PROBLEM DETAILS >> Going from the top of the data below, give again each line through the one containing "rnd = random.Random(7)", both ends kept.

AVAILABLE DATA >>
▬▬▬▬▬▬
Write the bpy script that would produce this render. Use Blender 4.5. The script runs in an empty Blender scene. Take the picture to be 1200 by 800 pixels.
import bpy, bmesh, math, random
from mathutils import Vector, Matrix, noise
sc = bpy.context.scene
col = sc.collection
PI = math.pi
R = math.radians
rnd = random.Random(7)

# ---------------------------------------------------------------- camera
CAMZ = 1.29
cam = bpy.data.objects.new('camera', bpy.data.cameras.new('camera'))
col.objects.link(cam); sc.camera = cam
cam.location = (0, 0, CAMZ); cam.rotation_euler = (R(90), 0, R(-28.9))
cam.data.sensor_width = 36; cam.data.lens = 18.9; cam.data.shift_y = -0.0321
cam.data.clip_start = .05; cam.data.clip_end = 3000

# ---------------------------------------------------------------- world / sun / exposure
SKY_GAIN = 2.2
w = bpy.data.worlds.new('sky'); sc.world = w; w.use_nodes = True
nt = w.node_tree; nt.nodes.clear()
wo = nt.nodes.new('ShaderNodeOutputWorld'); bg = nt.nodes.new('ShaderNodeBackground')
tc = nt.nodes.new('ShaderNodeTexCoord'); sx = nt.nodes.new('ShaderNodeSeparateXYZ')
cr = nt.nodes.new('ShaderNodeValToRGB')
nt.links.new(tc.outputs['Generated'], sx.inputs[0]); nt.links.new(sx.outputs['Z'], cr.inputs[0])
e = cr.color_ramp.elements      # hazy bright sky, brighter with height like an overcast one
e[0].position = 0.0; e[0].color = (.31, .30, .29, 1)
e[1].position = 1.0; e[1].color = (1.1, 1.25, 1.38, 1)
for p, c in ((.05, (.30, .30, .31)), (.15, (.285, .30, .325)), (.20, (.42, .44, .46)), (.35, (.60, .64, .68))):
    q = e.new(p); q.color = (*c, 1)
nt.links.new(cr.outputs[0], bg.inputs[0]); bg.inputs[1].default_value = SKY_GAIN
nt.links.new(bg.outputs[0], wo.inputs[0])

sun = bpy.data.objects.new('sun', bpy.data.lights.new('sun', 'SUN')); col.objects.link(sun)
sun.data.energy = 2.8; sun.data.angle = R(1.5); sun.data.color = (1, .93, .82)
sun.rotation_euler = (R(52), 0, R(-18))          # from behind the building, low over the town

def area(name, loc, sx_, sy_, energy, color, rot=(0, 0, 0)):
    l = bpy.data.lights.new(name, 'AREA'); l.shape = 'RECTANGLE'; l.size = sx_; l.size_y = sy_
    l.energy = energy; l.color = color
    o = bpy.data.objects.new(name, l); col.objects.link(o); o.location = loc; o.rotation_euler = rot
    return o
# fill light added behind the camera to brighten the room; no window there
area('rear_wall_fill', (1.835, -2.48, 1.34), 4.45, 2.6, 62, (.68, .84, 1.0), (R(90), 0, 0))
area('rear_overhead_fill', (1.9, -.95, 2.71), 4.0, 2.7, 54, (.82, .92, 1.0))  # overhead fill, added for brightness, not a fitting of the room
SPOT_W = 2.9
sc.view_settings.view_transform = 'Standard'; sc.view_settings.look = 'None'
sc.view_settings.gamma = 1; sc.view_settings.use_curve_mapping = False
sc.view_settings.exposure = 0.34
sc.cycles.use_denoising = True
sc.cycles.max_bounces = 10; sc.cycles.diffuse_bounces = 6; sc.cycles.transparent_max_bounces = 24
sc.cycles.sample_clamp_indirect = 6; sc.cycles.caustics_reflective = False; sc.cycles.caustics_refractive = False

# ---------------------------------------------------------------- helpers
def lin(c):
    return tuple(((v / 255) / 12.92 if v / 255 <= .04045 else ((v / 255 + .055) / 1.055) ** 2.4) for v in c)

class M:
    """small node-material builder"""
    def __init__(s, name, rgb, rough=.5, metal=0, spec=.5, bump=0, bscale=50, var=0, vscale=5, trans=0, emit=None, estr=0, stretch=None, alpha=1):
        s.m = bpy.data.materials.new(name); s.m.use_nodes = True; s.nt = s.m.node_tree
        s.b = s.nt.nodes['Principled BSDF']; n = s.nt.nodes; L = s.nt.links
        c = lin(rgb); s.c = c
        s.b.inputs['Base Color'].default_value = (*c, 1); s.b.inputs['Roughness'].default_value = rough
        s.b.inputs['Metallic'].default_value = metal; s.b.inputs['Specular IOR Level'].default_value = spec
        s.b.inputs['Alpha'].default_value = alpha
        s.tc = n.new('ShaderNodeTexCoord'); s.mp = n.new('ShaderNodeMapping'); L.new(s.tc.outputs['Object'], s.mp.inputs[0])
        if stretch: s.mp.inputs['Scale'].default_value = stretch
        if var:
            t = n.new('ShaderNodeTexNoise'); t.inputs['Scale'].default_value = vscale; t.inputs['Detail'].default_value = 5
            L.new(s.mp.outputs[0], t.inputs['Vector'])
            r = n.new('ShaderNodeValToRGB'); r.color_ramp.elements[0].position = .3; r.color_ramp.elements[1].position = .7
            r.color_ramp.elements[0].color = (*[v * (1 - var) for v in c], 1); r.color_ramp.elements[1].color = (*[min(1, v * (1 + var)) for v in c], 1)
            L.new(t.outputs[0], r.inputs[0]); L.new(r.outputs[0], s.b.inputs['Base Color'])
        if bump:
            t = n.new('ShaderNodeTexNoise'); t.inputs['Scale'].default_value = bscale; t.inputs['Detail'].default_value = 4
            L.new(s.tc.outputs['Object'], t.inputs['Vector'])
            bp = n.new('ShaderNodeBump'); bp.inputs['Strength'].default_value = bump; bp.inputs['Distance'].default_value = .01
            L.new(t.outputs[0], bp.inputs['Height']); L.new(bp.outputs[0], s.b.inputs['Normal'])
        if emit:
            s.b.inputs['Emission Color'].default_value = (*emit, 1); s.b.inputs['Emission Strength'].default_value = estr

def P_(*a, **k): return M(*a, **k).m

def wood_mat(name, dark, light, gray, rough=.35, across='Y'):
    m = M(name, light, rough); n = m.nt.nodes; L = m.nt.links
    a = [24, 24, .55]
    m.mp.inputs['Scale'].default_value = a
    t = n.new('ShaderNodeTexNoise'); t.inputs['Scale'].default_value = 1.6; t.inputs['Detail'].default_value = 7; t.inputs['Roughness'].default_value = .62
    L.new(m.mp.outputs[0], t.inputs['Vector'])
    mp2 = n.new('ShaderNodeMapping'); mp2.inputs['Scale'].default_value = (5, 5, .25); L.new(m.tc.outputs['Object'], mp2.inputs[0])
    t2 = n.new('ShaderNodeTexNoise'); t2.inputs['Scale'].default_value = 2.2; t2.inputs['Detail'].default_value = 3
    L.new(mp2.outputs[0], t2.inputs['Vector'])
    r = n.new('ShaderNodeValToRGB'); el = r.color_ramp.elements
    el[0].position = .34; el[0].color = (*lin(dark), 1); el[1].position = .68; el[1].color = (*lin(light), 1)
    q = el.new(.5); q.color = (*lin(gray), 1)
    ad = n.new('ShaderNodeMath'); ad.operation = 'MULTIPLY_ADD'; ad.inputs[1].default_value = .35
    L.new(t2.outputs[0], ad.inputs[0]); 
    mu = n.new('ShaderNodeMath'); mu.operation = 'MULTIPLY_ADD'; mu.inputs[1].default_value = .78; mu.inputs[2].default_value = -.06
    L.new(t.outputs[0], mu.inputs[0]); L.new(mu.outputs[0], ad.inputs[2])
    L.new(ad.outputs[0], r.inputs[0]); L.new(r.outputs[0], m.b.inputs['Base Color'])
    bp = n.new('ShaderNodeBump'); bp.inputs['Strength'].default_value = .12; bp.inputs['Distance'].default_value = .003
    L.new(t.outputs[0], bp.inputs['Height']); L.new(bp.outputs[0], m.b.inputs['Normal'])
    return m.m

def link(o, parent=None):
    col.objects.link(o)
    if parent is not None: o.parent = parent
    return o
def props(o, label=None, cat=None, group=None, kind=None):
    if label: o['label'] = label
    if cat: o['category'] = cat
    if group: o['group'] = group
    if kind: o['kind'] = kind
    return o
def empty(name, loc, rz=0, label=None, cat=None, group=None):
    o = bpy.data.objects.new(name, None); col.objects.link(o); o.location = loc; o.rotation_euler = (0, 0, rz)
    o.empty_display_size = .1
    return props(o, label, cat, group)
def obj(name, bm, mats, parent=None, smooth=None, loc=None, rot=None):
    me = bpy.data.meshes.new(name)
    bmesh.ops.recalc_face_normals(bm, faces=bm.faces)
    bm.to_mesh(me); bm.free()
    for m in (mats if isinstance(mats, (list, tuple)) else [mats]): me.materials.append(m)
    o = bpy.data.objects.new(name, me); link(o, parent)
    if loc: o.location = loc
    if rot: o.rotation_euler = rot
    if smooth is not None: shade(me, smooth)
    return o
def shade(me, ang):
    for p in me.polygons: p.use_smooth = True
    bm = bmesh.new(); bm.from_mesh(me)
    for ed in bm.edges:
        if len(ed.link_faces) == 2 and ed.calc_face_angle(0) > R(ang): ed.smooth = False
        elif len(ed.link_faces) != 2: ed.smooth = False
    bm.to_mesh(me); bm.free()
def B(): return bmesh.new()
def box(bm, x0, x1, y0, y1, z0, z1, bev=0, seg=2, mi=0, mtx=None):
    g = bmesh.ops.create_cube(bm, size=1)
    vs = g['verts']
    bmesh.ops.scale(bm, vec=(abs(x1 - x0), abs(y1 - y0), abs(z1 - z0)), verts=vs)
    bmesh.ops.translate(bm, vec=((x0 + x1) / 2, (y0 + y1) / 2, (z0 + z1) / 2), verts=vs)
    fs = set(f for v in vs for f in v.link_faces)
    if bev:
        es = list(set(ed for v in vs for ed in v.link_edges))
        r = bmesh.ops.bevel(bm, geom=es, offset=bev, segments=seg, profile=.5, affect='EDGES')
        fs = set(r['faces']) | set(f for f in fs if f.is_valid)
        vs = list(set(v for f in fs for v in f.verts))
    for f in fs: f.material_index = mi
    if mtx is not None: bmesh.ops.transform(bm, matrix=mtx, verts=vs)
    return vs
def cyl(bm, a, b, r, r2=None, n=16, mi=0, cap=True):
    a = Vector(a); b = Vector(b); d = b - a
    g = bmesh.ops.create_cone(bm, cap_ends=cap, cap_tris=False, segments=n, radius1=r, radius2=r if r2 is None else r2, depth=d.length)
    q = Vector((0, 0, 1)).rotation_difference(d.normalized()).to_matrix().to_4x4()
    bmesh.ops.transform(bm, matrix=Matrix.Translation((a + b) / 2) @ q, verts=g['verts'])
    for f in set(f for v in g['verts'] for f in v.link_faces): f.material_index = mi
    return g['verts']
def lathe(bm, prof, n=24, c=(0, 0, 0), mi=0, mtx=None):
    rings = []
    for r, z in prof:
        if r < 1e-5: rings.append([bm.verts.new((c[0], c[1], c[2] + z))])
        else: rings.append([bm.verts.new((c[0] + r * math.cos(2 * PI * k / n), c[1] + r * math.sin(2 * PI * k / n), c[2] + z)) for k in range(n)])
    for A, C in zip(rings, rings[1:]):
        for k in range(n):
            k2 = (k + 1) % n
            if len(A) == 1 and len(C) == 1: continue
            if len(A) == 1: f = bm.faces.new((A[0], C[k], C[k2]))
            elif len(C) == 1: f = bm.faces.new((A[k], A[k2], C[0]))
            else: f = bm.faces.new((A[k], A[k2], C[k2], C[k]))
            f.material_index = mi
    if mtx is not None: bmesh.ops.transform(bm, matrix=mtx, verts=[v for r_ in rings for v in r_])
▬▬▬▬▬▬
RESULT >>
Write the bpy script that would produce this render. Use Blender 4.5. The script runs in an empty Blender scene. Take the picture to be 1200 by 800 pixels.
import bpy, bmesh, math, random
from mathutils import Vector, Matrix, noise
sc = bpy.context.scene
col = sc.collection
PI = math.pi
R = math.radians
rnd = random.Random(7)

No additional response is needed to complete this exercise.